Wednesday, October 13, 2010

The road we choose to travel

(I wrote this quickly so I would not be surprised if it has errors, but I had to get this out)

Today I am suddenly walking down memory land and thinking about where my life is now compared to a few years ago.

A few years ago I started my first year of College, every highschooler's dream But I let the freedom get to me. I cheated on a long time boyfriend with a guy who only saw me as an easy target and never wanted a relationship (though he promised me one). I didn't handle rejection well and was convinced I would one day win my ex back (HE is now my best friend so in the end I kind of did). During the duration of that year I was constantly drinking, blaming everyone else for my pain. Smoking was a big part of what I did too; if I had a bottle of alcohol in my hand I had a cigarette in the other. I also was dated around and had several rebound relationships (even though I said they weren't). I also had a roommate who made my life harder. We hated each other in the end because I decided to watch my own back and stop taking care of hers. After she threatened my life and we were done for good.
My life did not improve right out of that first year. I did transfer to a college closer to home. After I moved back in with my parents, I kept the same attitude from school. still hung around my ex hoping that he would rediscover that he loved me (never happened). I still drank with a cigarette in my hand. I lost the trust of my mother and my dad was clueless of everything I did. I still relied on my ’rebounds’ to comfort me. And I never went home.

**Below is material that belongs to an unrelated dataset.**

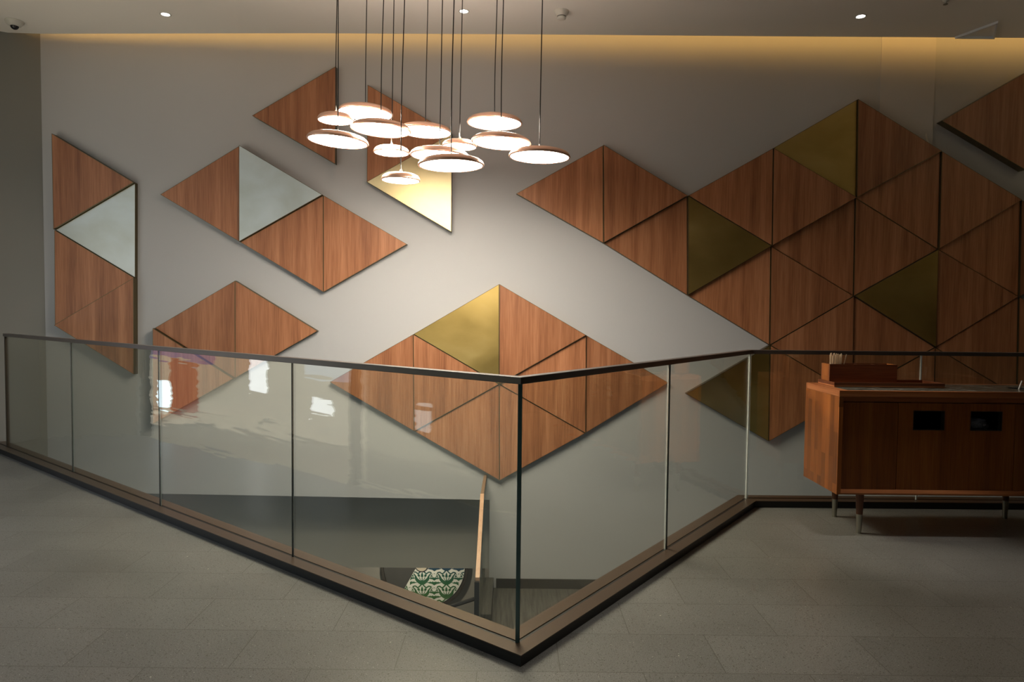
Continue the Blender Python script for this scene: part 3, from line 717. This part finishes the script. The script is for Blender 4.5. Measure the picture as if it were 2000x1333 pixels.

I didn't know it then but God was at work in my life. I rekindled old friendships and found a church that I love dearly. I asked got into my heart on July 8, 2007 and was baptized a week later. Life was perfect as perfect can be.

I did hit another rough spot and it let to me drinking again and I tried dating after one guy broke my heart. But that's when Christopher came in to my life. We dated and hit rough spots. He left for boot camp and I fell in love. We got married and now we are the happiest.

Think what you want but I am happy everything happened because I believe some amazing things came out of it; I have made some amazing improvements in the past year and it is all thanks to God placing the right people in my Life, the people I know call my best friends. I gained a best friend who no one can ever take from me, I learned limits and where I didn’t want to be, and the best one of all I learned a little bit more about myself and I received the greatest gift ever, my husband. The love of my life.